In the scheme of life, the universe and everything, it’s no big deal. But it does kind of piss me off so you’ll have to forgive this rant as I vent a bit.
When I post a bunch of links in Weekend Edition or Friday Follies, I use “Via” to link to whomever led me to the material. I figure I shouldn’t take credit for something someone else brought to my attention. If nothing else, it is simple courtesy.
So it raises my eyebrows when a major and (no longer) respected book blog comes here because I linked to it, sees something else in the post, clicks on that link and shortly thereafter writes about it — without mentioning how it came across the information. You know, the courtesy thing. Then, of course, other noted book blogs and aggregators do their own posts or repeat the information, all giving credit to the “mighty” book blog that found it here first.

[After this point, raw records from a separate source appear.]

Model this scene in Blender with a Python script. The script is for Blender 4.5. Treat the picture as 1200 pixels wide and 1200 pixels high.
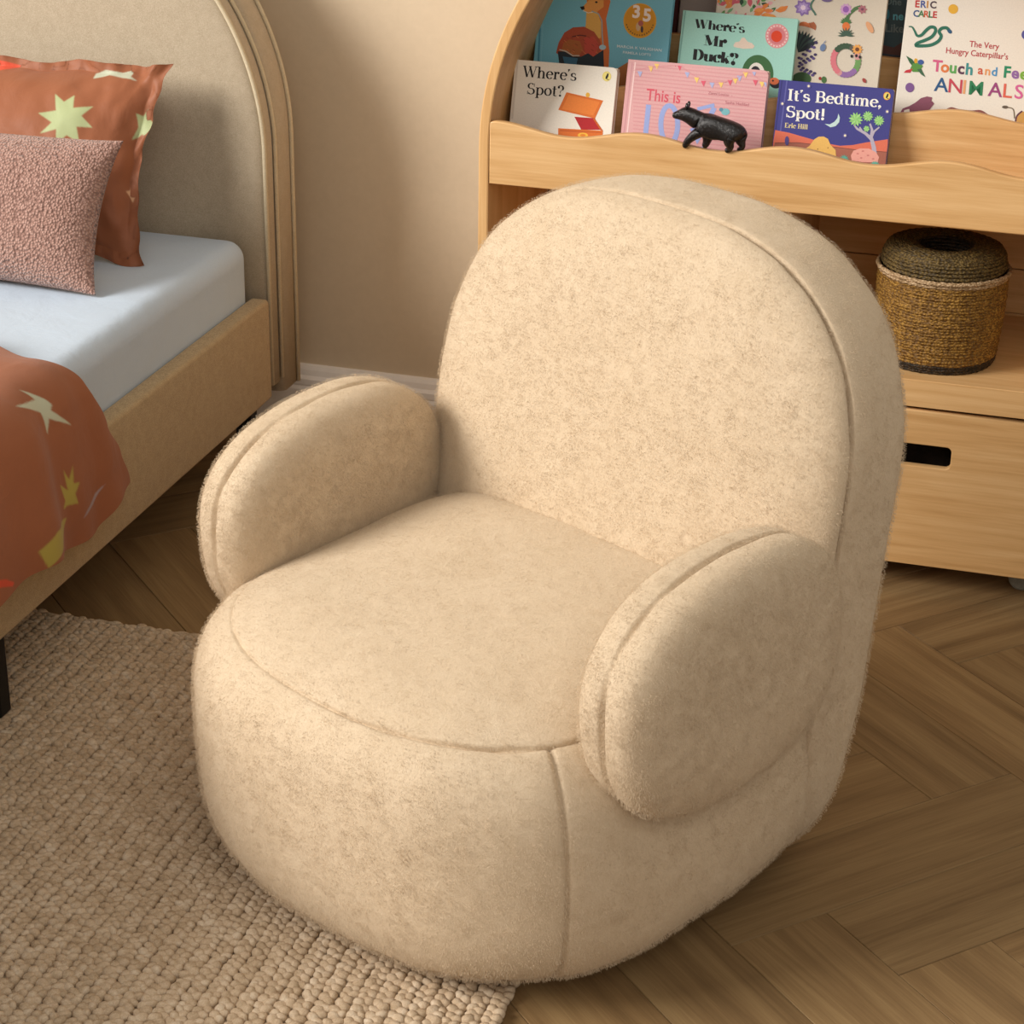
import bpy, bmesh, math, random
from math import sin, cos, pi, radians, sqrt, tan, atan2
from mathutils import Vector, Matrix, noise
random.seed(7)
S = bpy.context.scene
for o in list(bpy.data.objects):
    bpy.data.objects.remove(o)
COL = S.collection

# ------------------------------------------------------------------ camera
cam_d = bpy.data.cameras.new('camera')
cam = bpy.data.objects.new('camera', cam_d)
COL.objects.link(cam)
FOC, PPX, PPY = 2402.1089, 690.7313, 599.798
yaw, pit, rol, CAMH = -0.2332466, 0.4228972, -0.0329842, 1.58
fw = Vector((sin(yaw) * cos(pit), cos(yaw) * cos(pit), -sin(pit)))
rt = Vector((cos(yaw), -sin(yaw), 0))
dn = fw.cross(rt)
r2 = rt * cos(rol) + dn * sin(rol)
d2 = dn * cos(rol) - rt * sin(rol)
M = Matrix((( r2.x, -d2.x, -fw.x, 0), (r2.y, -d2.y, -fw.y, 0), (r2.z, -d2.z, -fw.z, CAMH), (0, 0, 0, 1)))
cam.matrix_world = M
cam_d.sensor_width = 36
cam_d.lens = FOC / 1200 * 36
cam_d.shift_x = -(PPX - 600) / 1200
cam_d.shift_y = (PPY - 600) / 1200
cam_d.clip_start = 0.05
S.camera = cam

# ------------------------------------------------------------------ light
S.view_settings.view_transform = 'Standard'
S.view_settings.look = 'None'
S.view_settings.gamma = 1
S.view_settings.use_curve_mapping = False
S.view_settings.exposure = -0.05
W = bpy.data.worlds.new('world')
S.world = W
W.use_nodes = True
W.node_tree.nodes['Background'].inputs[0].default_value = (1.0, 0.95, 0.88, 1)
W.node_tree.nodes['Background'].inputs[1].default_value = 0.46


def area(name, loc, target, size, sy, power, col):
    d = bpy.data.lights.new(name, 'AREA')
    d.shape = 'RECTANGLE'
    d.size = size
    d.size_y = sy
    d.energy = power
    d.color = col
    o = bpy.data.objects.new(name, d)
    COL.objects.link(o)
    o.location = loc
    o.rotation_euler = (Vector(target) - Vector(loc)).to_track_quat('-Z', 'Y').to_euler()
    return o


KEY = area('window_light', (-5.7, -0.6, 3.65), (-0.9, 2.8, 0.5), 3.0, 2.4, 620, (1.0, 0.945, 0.89))
FILL = area('fill_light', (0.6, -0.6, 3.0), (-0.7, 2.6, 0.4), 2.4, 2.4, 34, (1.0, 0.93, 0.85))  # added fill lamp from the camera side, lifts the shaded faces


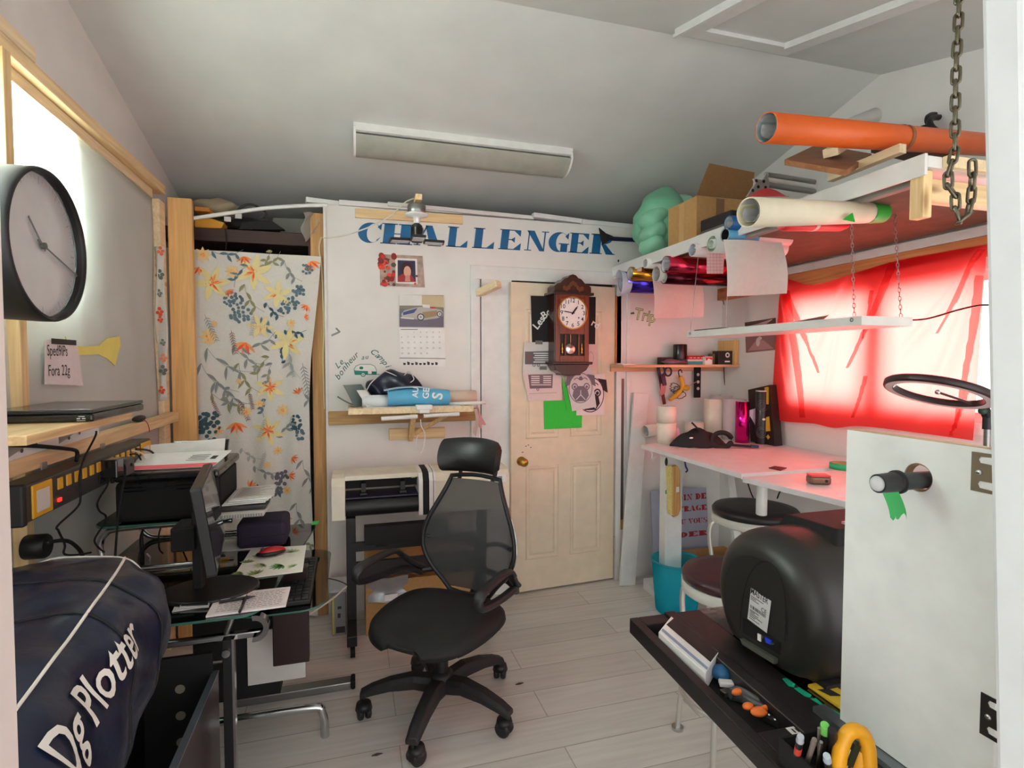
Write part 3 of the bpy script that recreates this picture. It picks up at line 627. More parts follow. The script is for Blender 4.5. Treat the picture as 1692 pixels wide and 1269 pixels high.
t=thing('graphics_tablet','small black graphics tablet with pale rim on the glass desk','tablet'); q=[oz(x,y,.754) for x,y in ((297,1006),(345,1004),(354,970),(304,972))]; a,b,c,d=q; n=V((0,0,.006)); MB(mat('d9d8d6',.5)).hexa([a,b,c,d,a+n,b+n,c+n,d+n]).build('rim',t)
k=lambda p,s:p.lerp((a+b+c+d)/4,s)+n; q2=[k(a,.06),k(b,.06),k(c,.22),k(d,.22)]; n2=V((0,0,.004)); MB(mat('18181a',.3)).hexa(q2+[p+n2 for p in q2]).build('surface',t,bevel=.001)
t=thing('tape_flag','green adhesive tape scrap on far corner of glass desk','tape'); a,b,c,d=[oz(x,y,.7508) for x,y in ((514,868),(526,866),(528,860),(517,862))]; n=V((0,0,.001)); MB(mat('3fbf5f',.6)).hexa([a,b,c,d,a+n,b+n,c+n,d+n]).build('strip',t)
for (px,r,c,lb) in (((398,884),.008,'d8d4cc','small white bead lying on the desk behind blank sheet'),((412,883),.010,'2c2c30','dark bead on the desk right of the white bead'),((433,878),.011,'b9a998','small tan pebble on desk beside purple pouch')):
    p=oz(*px,.751); one(MB(mat(c,.4)).ell(p+V((0,0,r*.7)),(r*1.3,r,r*.7)),'desk_trinket',lb,'trinket')
t=thing('usb_stick','brass coloured memory stick on the desk beside monitor foot','memory stick'); p=oz(370,925,.751); MB(GOLD).box(p-V((.02,.008,0)),p+V((.02,.008,.008))).build('body',t); MB(STEEL).box(p+V((.02,-.006,.001)),p+V((.034,.006,.007))).build('connector',t)
# cable tangle behind the monitor
cable('black cable loop hanging from the raised shelf beside monitor',[(268,865),(262,890),(272,915),(276,935)],-.80,.003)
cable('thin black cable slanting from wall to monitor foot',[(255,945),(290,915),(320,890)],[-.80,-.72,-.6],.003)
cable('second slanting black cable below the first near monitor foot',[(250,955),(300,930),(330,905)],[-.80,-.72,-.6],.003)
cable('white cable sagging behind monitor over chrome support',[(243,915),(265,935),(300,940),(330,950)],[-.78,-.76,-.7,-.62],.003,col=mat('d8d6d0',.5))
one(MB(MATTE).tube(cr([oz(x,y,.757) for x,y in ((246,958),(262,968),(252,978),(268,985),(256,965),(275,990),(285,980))],8),.007,8),'power_cable','tangled bundle of black cables on desk behind navy bag','cable')
one(MB(MATTE).tube(cr([oy(515,950,2.45),oy(535,954,2.55),oy(560,960,2.75),oy(573,966,2.93)],6),.0025,6),'power_cable','black keyboard cable crossing from the tray to plotter leg','cable')
# ================================================================== CLOSET AND FLORAL CURTAIN
CYY=3.362
def cfold(x,z):
    k=max(0,min(1,(2.14-z)/2.1)); t=max(0,(x+.42)/.25)
    return CYY+.013*math.sin(17*x+1.2*z)*(.4+k)+.011*math.sin(41*x-2*z+.6)*k-.034*math.exp(-((x+.30+.05*k)/.05)**2)*k+.026*math.exp(-((x+.60-.1*k)/.05)**2)*k+.006*math.sin(5*z+9*x)*k
def cxr(z):
    tab=[(420,531),(480,526),(545,519),(590,514),(663,511),(786,513),(855,516),(940,521),(1035,527)]
    pz=[(oy(x,y,CYY).z,oy(x,y,CYY).x) for y,x in tab]
    for (z0,x0),(z1,x1) in zip(pz,pz[1:]):
        if z<=z0 and z>=z1: return x0+(x1-x0)*(z0-z)/(z0-z1)
    return pz[0][1] if z>pz[0][0] else pz[-1][1]
def curtain():
    ztl=oy(325,412,CYY).z; ztr=oy(530,424,CYY).z; x0=-.985
    g=MB(mat('dcd9d2',.9,kind='fabric',scale=90,amt=.05,bump=.1))
    def S(u,v):
        zt=ztl+(ztr-ztl)*u; z=zt+(.02-zt)*v; x=x0+(cxr(z)-x0)*u; return (x,cfold(x,z)+.0,z)
    g.sheet(S,90,60)
    P=MB(WHITE); rr=random.Random(11)
    def leaf(x,z,L_,a,w,m,bend=0):
        P.mat(m); n=7; A=[];B=[]
        for i in range(n+1):
            k=i/n; aa=a+bend*k; cx=x+math.cos(a+bend*k*.5)*L_*k; cz=z+math.sin(a+bend*k*.5)*L_*k; ww=w*math.sin(PI*min(1,k*1.0+.02))*(1-.25*k)
            A.append((cx-math.sin(aa)*ww,cz+math.cos(aa)*ww)); B.append((cx+math.sin(aa)*ww,cz-math.cos(aa)*ww))
        for i in range(n): P.poly([A[i],B[i],B[i+1],A[i+1]],BW(0),0,0)
    def stem(pts,w,m):
        P.mat(m); q=[(p.x,p.y) for p in cr([(x,z,0) for x,z in pts],6)]; P.line(q,w,BW(0))
    def px(x,y): p=oy(x,y,CYY); return p.x,p.z
    YE=mat('e6d79c',.9);OR=mat('ef9a5a',.9);PO=mat('e8c48a',.9);RD=mat('e2552c',.9);BL=mat('5c7480',.9);DB=mat('3c5a66',.9);OL=mat('8f8d68',.9);GR=mat('8b9090',.9);PU=mat('8a5a58',.9);LG=mat('a9aeac',.9)
    def lily(x,y,s,a0):
        x,z=px(x,y)
        s*=1.25
        for k in range(6): leaf(x,z,s,a0+k*TAU/6+.1*math.sin(k*5),s*.20,YE,.25)
        for k in range(6): leaf(x,z,s*.55,a0+k*TAU/6,s*.07,OR,.2)
        for k in range(5): leaf(x,z,s*.38,a0+.5+k*TAU/5,s*.055,RD)
    def bloom(x,y,s):
        x,z=px(x,y)
        for k in range(8): leaf(x,z,s,k*TAU/8,s*.22,PO)
        P.mat(OR); P.disc(x,z,s*.3,BW(0),n=10)
    def redf(x,y,s,a0):
        x,z=px(x,y)
        for k in range(5): leaf(x,z,s,a0+(k-2)*.5,s*.13,RD if k%2 else OR)
    def berries(x,y,n,w,h,m=BL,r=.0095):
        x,z=px(x,y)
        for i in range(n):
            for _ in range(12):
                a=rr.random()*TAU; q=math.sqrt(rr.random()); bx=x+w*q*math.cos(a);bz=z+h*q*math.sin(a)
                if all((bx-c[0])**2+(bz-c[1])**2>(1.9*r)**2 for c in bb): break
            bb.append((bx,bz)); P.mat(m); P.disc(bx,bz,r*(.8+.3*rr.random()),BW(0),n=9); 
    def fern(x,y,L_,a,m):
        x,z=px(x,y); stem([(x,z),(x+math.cos(a)*L_,z+math.sin(a)*L_)],.0022,m)
        for i in range(9):
            k=.1+.1*i
            for s in (1,-1): leaf(x+math.cos(a)*L_*k,z+math.sin(a)*L_*k,L_*.16,a+s*.8,.0022,m)
    def branch(x,y,L_,a,m,n=5,w=.009):
        x,z=px(x,y); e=[(x+math.cos(a+.15*k)*L_*k/4,z+math.sin(a+.15*k)*L_*k/4) for k in range(5)]; stem(e,.0022,m)
        for i in range(n):
            k=(i+.6)/n; q=e[min(4,int(k*4))]; s=1 if i%2 else -1; leaf(q[0],q[1],L_*.3,a+s*.75+.1*i*0,w,m,-.4*s)
    bb=[]
    for a in ((420,450,.085,.3),(350,468,.085,1.1),(474,566,.085,.2),(443,712,.075,.6),(430,540,.06,.9),(459,486,.07,-1.8),(446,640,.07,-1.6)): lily(*a)
    for a in ((335,421,.045),(384,449,.04),(344,556,.05),(345,562,.03),(429,668,.035),(407,680,.035),(467,678,.04),(430,545,.035),(481,534,.028),(361,712,.03),(459,745,.03),(442,768,.025),(474,810,.03),(354,535,.02),(395,630,.02)): bloom(*a)
    for a in ((403,424,.05,-1.4),(407,566,.075,-1.9),(390,698,.07,-1.5),(514,432,.06,-1.2),(376,480,.04,-.9),(329,441,.05,-1.6),(508,505,.04,-2.2),(503,524,.03,0),(482,756,.04,-.5),(478,785,.04,-.2),(440,832,.04,2.0),(472,850,.05,-1.6),(412,806,.05,.7),(494,650,.04,2)): redf(*a)
    for a in ((385,495,22,.05,.04),(398,520,24,.055,.045),(480,500,20,.05,.04),(494,482,14,.03,.03),(470,512,12,.04,.02),(344,700,30,.06,.07,DB,.013),(352,740,22,.055,.05,DB,.013),(490,700,20,.035,.05,DB),(497,718,12,.03,.03,BL),(465,790,16,.035,.05,mat('6d6670',.9),.011),(455,810,14,.035,.03,mat('6d6670',.9),.011),(508,445,14,.03,.03,BL)): berries(*a)
    for a in ((338,520,.16,-1.2,GR),(382,545,.14,-1.4,PU),(420,520,.12,-1.7,LG),(395,660,.13,-1.2,PU),(412,648,.10,-1.4,PU),(350,660,.10,-1.2,PU),(440,690,.12,-1.9,LG),(500,600,.2,-1.4,BL),(476,590,.12,-1.3,LG),(440,745,.12,-1.9,LG)): fern(*a)
    for a in ((350,415,.16,-.5,BL),(450,415,.12,-2.4,OL),(405,470,.18,-1.6,OL),(430,440,.14,.1,OL),(470,430,.15,-1.5,GR),(388,570,.2,-1.2,GR),(400,575,.2,-.1,GR),(395,600,.2,-1.6,OL),(445,590,.15,-2.6,OL),(450,600,.14,-2.2,GR),(342,575,.28,-1.1,GR),(360,630,.24,-1.2,GR),(332,600,.25,-1.3,GR),(350,650,.2,-.9,OL),(480,570,.2,-1.9,LG),(455,560,.15,1.9,BL),(470,545,.12,-.6,DB),(440,660,.1,-2.3,BL),(455,720,.14,.3,GR),(500,760,.22,-1.6,GR),(420,770,.14,-.9,GR),(425,800,.16,-.8,DB),(490,830,.2,-1.7,GR),(465,600,.1,1.2,DB),(440,500,.12,-1.3,DB),(410,440,.14,-2.7,BL),(500,640,.16,-1.5,GR),(455,870,.12,-1.2,DB),(480,880,.14,-2,GR),(400,740,.12,-1.2,LG),(380,640,.12,-2.2,GR)): branch(*a)
    # same print repeats below, partly hidden by the desk
    for i in range(26): branch(335+rr.random()*170,880+rr.random()*120,.12,-1.5+rr.random(),[GR,LG,OL][i%3])
    ok=[]
    for i,q in enumerate(P.v):
        q.y=cfold(q.x,q.z)-.0045; q.x=min(q.x,cxr(q.z)-.001); q.x=max(q.x,-.984)
    n0=len(g.v); base=len(g.mats)
    for m in P.mats: g.mat(m)
    g.v+=P.v; g.f+=[tuple(i+n0 for i in f) for f in P.f]; g.mi+=[g.mats.index(P.mats[k]) for k in P.mi]; g.sm+=P.sm
    one(g,'floral_curtain','long white curtain with orange lilies and blue berries across closet opening','curtain')
curtain()
g=MB(mat('dcd9d2',.9,kind='fabric',scale=90,amt=.05)); YS=3.195
S=lambda u,v:(-.955+.045*u+.008*math.sin(9*v+3*u),YS-.006*math.sin(7*v+4*u),oy(270,408,YS).z+(oy(270,662,YS).z-oy(270,408,YS).z)*v)
g.sheet(S,6,30)
for (v,c,r) in ((.03,'ea7a52',.016),(.18,'6d746c',.018),(.3,'7e887e',.014),(.42,'e2552c',.016),(.47,'e2552c',.012),(.62,'7e887e',.012),(.72,'ea8a6a',.015),(.8,'6d746c',.018),(.93,'e2552c',.014)):
    g.mat(mat(c,.9)); p=S(.5,v); fr=BW(p[1]-.006)
    for k in range(4): g.disc(p[0]+r*.6*math.cos(k*1.7),p[2]+r*math.sin(k*1.7),r*.55,fr,n=8)
one(g,'floral_cloth','narrow strip of floral cloth hanging on stud left of orange-toned post','cloth',solid=.001)
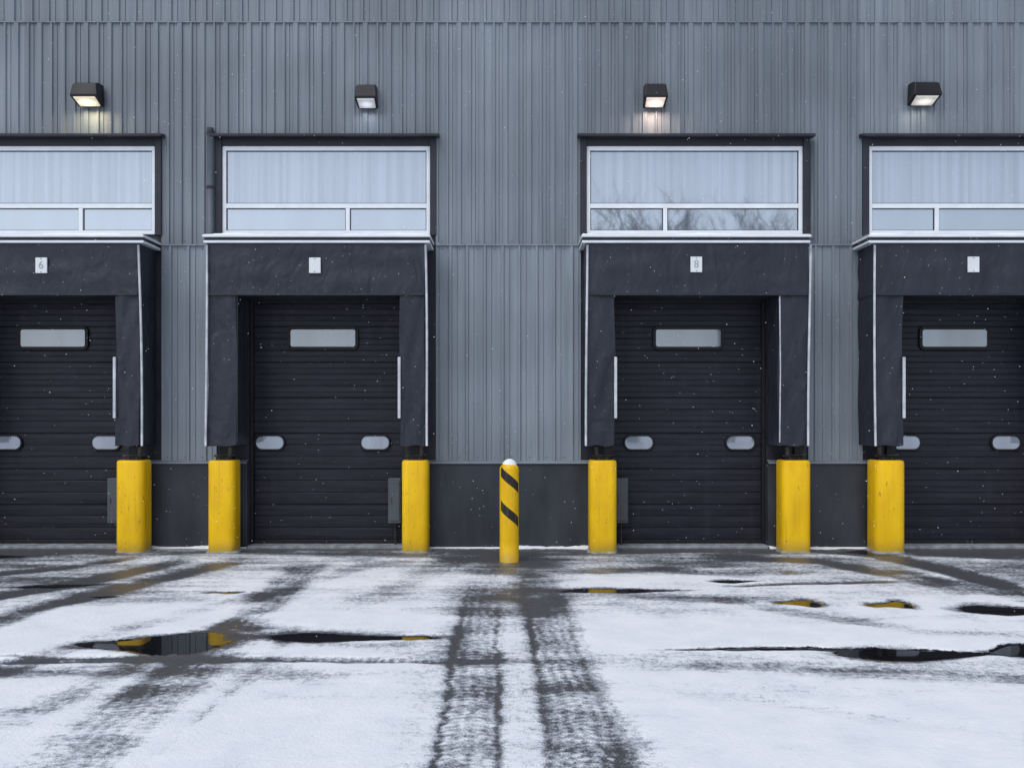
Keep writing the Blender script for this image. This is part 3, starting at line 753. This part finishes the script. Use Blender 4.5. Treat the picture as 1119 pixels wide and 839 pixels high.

I know this is endemic in the blogosphere and maybe I (and others) are following rules or traditions that are outdated or to which many are oblivious. But to me, attribution integrity is more important than scrambling for blog hits or ranking.
I know I need to do what I tell my kids: “Get over it.” But I’m just saying.
… bloggers agreed on the highest ethical priority: proper attribution of information that came from other sites.
John Timmer, “Blogger ethics: proper attribution > accountability“
My sympathy and my agreement, Tim. The blogosphere should live and breathe on proper credit, and leaving very big bread crumbs so we can follow each other’s trail of knowledge-building.
I agree as well. Not attributing linked sources is the blog equivalent of plagiarism, in my opinion.